* Data block *
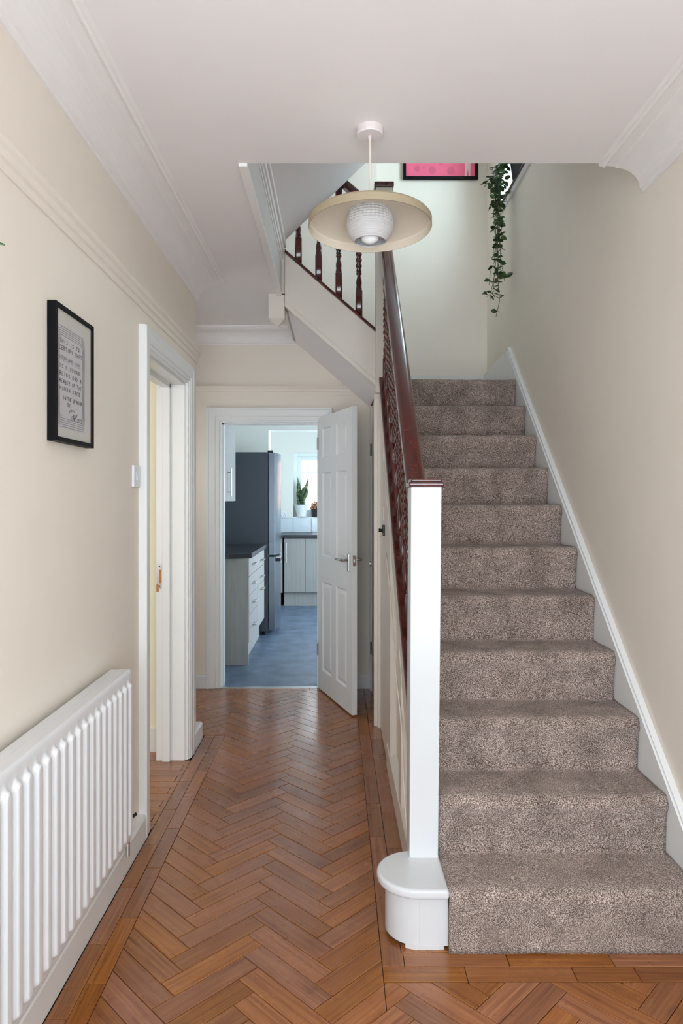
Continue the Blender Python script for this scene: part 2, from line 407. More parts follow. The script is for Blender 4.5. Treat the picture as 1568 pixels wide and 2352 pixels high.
# left doorway casing (hall side) and lining
prof = [(.0, .016), (.012, .018), (.014, .024), (.03, .024), (.034, .030), (.072, .030), (.078, .034), (.094, .034), (.098, .026)]
mp_l = lambda y, z, t: (XL+t, y, z)
o = st(sweep_frame(prof, DY0-.005, DY1+.005, DZ+.005, 0, mp_l).build('trim_6', M['gloss'], bevel=.0015), 'white moulded casing of the left doorway')
m = MB()
m.box(-.972, XL+.002, DY1-.004, DY1+.02, 0, DZ); m.box(-.972, XL+.002, DY0-.02, DY0+.004, 0, DZ); m.box(-.972, XL+.002, DY0, DY1, DZ-.006, DZ+.02)
m.box(-.935, -.895, DY1-.022, DY1-.002, 0, DZ); m.box(-.935, -.895, DY0+.002, DY0+.022, 0, DZ); m.box(-.935, -.895, DY0, DY1, DZ-.024, DZ-.004)
fr = st(m.build('door_1', M['gloss'], bevel=.0015), 'white door lining of the left doorway, the door itself off')
m = MB(); m.box(-.968, -.944, DY1-.0065, DY1-.0035, .925, 1.06)
sp = m.build('strike_plate', M['chrome'], fr); box(-.955, -.944, DY1-.0075, DY1-.006, .955, 1.028).build('latch_hole', M['bare'], sp)
for z in (.94, 1.047):
    MB().lathe([(.004, -.001), (.004, .001), (.0015, .0018)], (0, 0, 0), 10).build('screw', M['darkmetal'], sp).matrix_basis = Matrix.Translation((-.953, DY1-.007, z)) @ Matrix.Rotation(PI/2, 4, 'X')
box(-.970, -.958, DY1-.0068, DY1-.0036, .910, .950).build('bare_wood_patch', M['bare'], fr)

# kitchen doorway casing + lining + threshold
prof = [(.0, .010), (.010, .012), (.012, .018), (.040, .018), (.044, .023), (.088, .024), (.094, .030), (.108, .030), (.110, .018)]
mp_f = lambda x, z, t: (x, YF-t, z)
st(sweep_frame(prof, KX0, KX1, KZ, 0, mp_f).build('trim_7', M['gloss'], bevel=.0015), 'white moulded casing of the kitchen doorway')
m = MB(); m.box(KX0-.02, KX0+.003, YF, 5.27, 0, KZ); m.box(KX1-.003, KX1+.02, YF, 5.27, 0, KZ); m.box(KX0, KX1, YF, 5.27, KZ-.003, KZ+.02)
m.box(KX0, KX0+.014, 5.145, 5.18, 0, KZ); m.box(KX0, KX1, 5.145, 5.18, KZ-.014, KZ)
st(m.build('trim_8', M['gloss'], bevel=.0015), 'white lining of the kitchen doorway')
st(box(KX0, KX1, 5.090, 5.128, -.004, .006).build('trim_9', M['silver'], bevel=.003), 'metal threshold strip between wood and slate floor')

# ------------------------------------------------------------------ floor with parquet blocks
fl = st(box(-3.1, XR+.02, -.78, 5.11, -.06, -.006).build('floor', M['parquetj']), 'brown herringbone wood parquet floor')
BW, BL = .0725, .3153
def clip(poly, a, b_, c):      # keep a*x+b*y<=c
    out = []
    for i in range(len(poly)):
        p, q = poly[i], poly[(i+1) % len(poly)]
        dp, dq = a*p[0]+b_*p[1]-c, a*q[0]+b_*q[1]-c
        if dp <= 0: out.append(p)
        if (dp < 0 < dq) or (dq < 0 < dp):
            s = dp/(dp-dq); out.append((p[0]+s*(q[0]-p[0]), p[1]+s*(q[1]-p[1])))
    return out
def cliprect(poly, x0, x1, y0, y1):
    for a, b_, c in ((-1, 0, -x0), (1, 0, x1), (0, -1, -y0), (0, 1, y1)):
        if len(poly) < 3: return []
        poly = clip(poly, a, b_, c)
    return poly
def parea(p): return abs(sum(p[i][0]*p[(i+1) % len(p)][1]-p[(i+1) % len(p)][0]*p[i][1] for i in range(len(p))))/2 if len(p) > 2 else 0
def inset(poly, d):
    n = len(poly); A = sum(poly[i][0]*poly[(i+1) % n][1]-poly[(i+1) % n][0]*poly[i][1] for i in range(n))
    if A < 0: poly = poly[::-1]
    q = poly
    # inset by half-plane clipping keeps it convex and valid
    for i in range(n):
        p0, p1 = poly[i], poly[(i+1) % n]; dx, dy = p1[0]-p0[0], p1[1]-p0[1]; L = math.hypot(dx, dy)
        if L < 1e-6: continue
        nx, ny = dy/L, -dx/L
        q = clip(q, nx, ny, nx*p0[0]+ny*p0[1]-d)
        if len(q) < 3: return []
    return q
def block(polys, cx, cy, ang, parent, name, mat, zr=.0005, gap=.0011, ch=.0012):
    me = MB(); ca, sa = math.cos(-ang), math.sin(-ang)
    for poly in polys:
        p0 = inset(poly, gap)
        if parea(p0) < .00006: continue
        p1 = inset(p0, ch)
        if len(p1) != len(p0): p1 = None
        z = R.uniform(-zr, zr)
        L = lambda p: [((x-cx)*ca-(y-cy)*sa, (x-cx)*sa+(y-cy)*ca) for x, y in p]
        q0 = L(p0); i = len(me.v); n = len(q0)
        if p1:
            # line up the two rings
            q1 = L(p1); s0 = min(range(n), key=lambda k: (q1[k][0]-q0[0][0])**2+(q1[k][1]-q0[0][1])**2); q1 = q1[s0:]+q1[:s0]
            tx, ty = R.uniform(-.0012, .0012), R.uniform(-.004, .004)
            me.rings([[(x, y, -.009) for x, y in q0], [(x, y, z-.0008) for x, y in q0], [(x, y, z+tx*x+ty*y) for x, y in q1]])
        else:
            me.rings([[(x, y, -.009) for x, y in q0], [(x, y, z) for x, y in q0]])
    if not me.f: return None
    o = me.build(name, mat, parent); o.location = (cx, cy, 0); o.rotation_euler = (0, 0, ang)
    return o
def sub(polys):
    """split away the two corners that are not herringbone: under the stairs, left wall side"""
    out = []
    for p in polys:
        hit1 = cliprect(p, .137, 9, 1.985, 9); 
        if parea(hit1) > 1e-6:
            a = cliprect(p, -9, .137, -9, 9); b_ = cliprect(p, .137, 9, -9, 1.985)
            out += [q for q in (a, b_) if parea(q) > 4e-5]
        else: out.append(p)
    res = []
    for p in out:
        hit = cliprect(p, -9, -.668, -9, 4.07)
        if parea(hit) > 1e-6:
            a = cliprect(p, -.668, 9, -9, 9); b_ = cliprect(p, -9, -.668, 4.07, 9)
            res += [q for q in (a, b_) if parea(q) > 4e-5]
        else: res.append(p)
    return res
s2 = math.sqrt(.5)
def place_herring():
    ox, oy = -.51+BW*s2, 1.980-BW*s2       # left tip of an up-right block sits at (-.51, 1.980)
    nb = 0
    for i in range(-60, 60):
        for j in range(-12, 12):
            for hv in (0, 1):
                if hv == 0: rect = [(0, 0), (BL, 0), (BL, BW), (0, BW)]; ang = PI/4
                else: rect = [(BL, BW-BL), (BL+BW, BW-BL), (BL+BW, BW), (BL, BW)]; ang = PI/4+PI/2
                ux, uy = i*BW+j*BL, i*BW-j*BL
                wp = []
                for x, y in rect:
                    x += ux; y += uy
                    wp.append((ox+(x-y)*s2, oy+(x+y)*s2))
                cx = sum(p[0] for p in wp)/4; cy = sum(p[1] for p in wp)/4
                if not (-1.7 < cx < 1.4 and 1.1 < cy < 5.4): continue
                p = cliprect(wp, XREC, 1.13, 1.30, 5.04)
                if parea(p) < 6e-5: continue
                # only what the frame can see (plus a margin)
                if cy < 3.9 and cx < -.8: continue
                q = sub([p])
                if q and block(q, cx, cy, ang, fl, 'parquet_block', M['parquet']): nb += 1
    return nb
nblk = place_herring()
def brow(x0, x1, y0, y1, horiz=False):
    if y1-y0 < .012 or x1-x0 < .012: return
    p = [(x0, y0), (x1, y0), (x1, y1), (x0, y1)]
    block([p], (x0+x1)/2, (y0+y1)/2, 0 if horiz else PI/2, fl, 'parquet_block', M['parquet'])
def col(x0, x1, ya, yb, j0, step=.3125):
    ys = [ya]+[j0+k*step for k in range(-12, 16) if ya+.01 < j0+k*step < yb-.01]+[yb]
    for a, b_ in zip(ys, ys[1:]): brow(x0, x1, a, b_)
col(-.727, -.668, 1.30, 4.07, 2.291); col(-.786, -.727, 1.30, 4.07, 2.157)
col(.137, .200, 2.052, 5.04, 2.845); col(.200, .294, 2.11, 5.04, 2.75)
def rowx(y0, y1, xs):
    for a, b_ in zip(xs, xs[1:]): brow(a, b_, y0, y1, True)
rowx(1.985, 2.052, [.137, .383, .703, .890, 1.13]); rowx(2.052, 2.118, [.2045, .521, .837, 1.13]); brow(.137, .2045, 2.0525, 2.118)
rowx(2.118, 2.2, [.2045, .45]) 
rowx(5.04, 5.095, [XREC+.02, -1.13, -.82, -.51, -.20, .11, .25])
y = DY0-.02
for k in range(11):
    y1_ = min(y+.0705, DY1); rowx(y, y1_, [-1.12, -.81 if k % 2 else -.786, -.786] if k % 2 else [-1.12, -.786]); y = y1_
for k in range(6): brow(-1.19, -1.12, 2.0+.31*k, 2.0+.31*(k+1))
for k in range(6): brow(-1.26, -1.19, 2.1+.31*k, min(3.82, 2.1+.31*(k+1)))
for k in range(2): brow(-1.12, -.97, DY1+k*.07, DY1+(k+1)*.07, True)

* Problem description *
Leave out the pictures and repeat exactly the lines from the start of the material through the line that contains "and slate floor')", both included.

* Answer to this task *
Continue the Blender Python script for this scene: part 2, from line 407. More parts follow. The script is for Blender 4.5. Treat the picture as 1568 pixels wide and 2352 pixels high.
# left doorway casing (hall side) and lining
prof = [(.0, .016), (.012, .018), (.014, .024), (.03, .024), (.034, .030), (.072, .030), (.078, .034), (.094, .034), (.098, .026)]
mp_l = lambda y, z, t: (XL+t, y, z)
o = st(sweep_frame(prof, DY0-.005, DY1+.005, DZ+.005, 0, mp_l).build('trim_6', M['gloss'], bevel=.0015), 'white moulded casing of the left doorway')
m = MB()
m.box(-.972, XL+.002, DY1-.004, DY1+.02, 0, DZ); m.box(-.972, XL+.002, DY0-.02, DY0+.004, 0, DZ); m.box(-.972, XL+.002, DY0, DY1, DZ-.006, DZ+.02)
m.box(-.935, -.895, DY1-.022, DY1-.002, 0, DZ); m.box(-.935, -.895, DY0+.002, DY0+.022, 0, DZ); m.box(-.935, -.895, DY0, DY1, DZ-.024, DZ-.004)
fr = st(m.build('door_1', M['gloss'], bevel=.0015), 'white door lining of the left doorway, the door itself off')
m = MB(); m.box(-.968, -.944, DY1-.0065, DY1-.0035, .925, 1.06)
sp = m.build('strike_plate', M['chrome'], fr); box(-.955, -.944, DY1-.0075, DY1-.006, .955, 1.028).build('latch_hole', M['bare'], sp)
for z in (.94, 1.047):
    MB().lathe([(.004, -.001), (.004, .001), (.0015, .0018)], (0, 0, 0), 10).build('screw', M['darkmetal'], sp).matrix_basis = Matrix.Translation((-.953, DY1-.007, z)) @ Matrix.Rotation(PI/2, 4, 'X')
box(-.970, -.958, DY1-.0068, DY1-.0036, .910, .950).build('bare_wood_patch', M['bare'], fr)

# kitchen doorway casing + lining + threshold
prof = [(.0, .010), (.010, .012), (.012, .018), (.040, .018), (.044, .023), (.088, .024), (.094, .030), (.108, .030), (.110, .018)]
mp_f = lambda x, z, t: (x, YF-t, z)
st(sweep_frame(prof, KX0, KX1, KZ, 0, mp_f).build('trim_7', M['gloss'], bevel=.0015), 'white moulded casing of the kitchen doorway')
m = MB(); m.box(KX0-.02, KX0+.003, YF, 5.27, 0, KZ); m.box(KX1-.003, KX1+.02, YF, 5.27, 0, KZ); m.box(KX0, KX1, YF, 5.27, KZ-.003, KZ+.02)
m.box(KX0, KX0+.014, 5.145, 5.18, 0, KZ); m.box(KX0, KX1, 5.145, 5.18, KZ-.014, KZ)
st(m.build('trim_8', M['gloss'], bevel=.0015), 'white lining of the kitchen doorway')
st(box(KX0, KX1, 5.090, 5.128, -.004, .006).build('trim_9', M['silver'], bevel=.003), 'metal threshold strip between wood and slate floor')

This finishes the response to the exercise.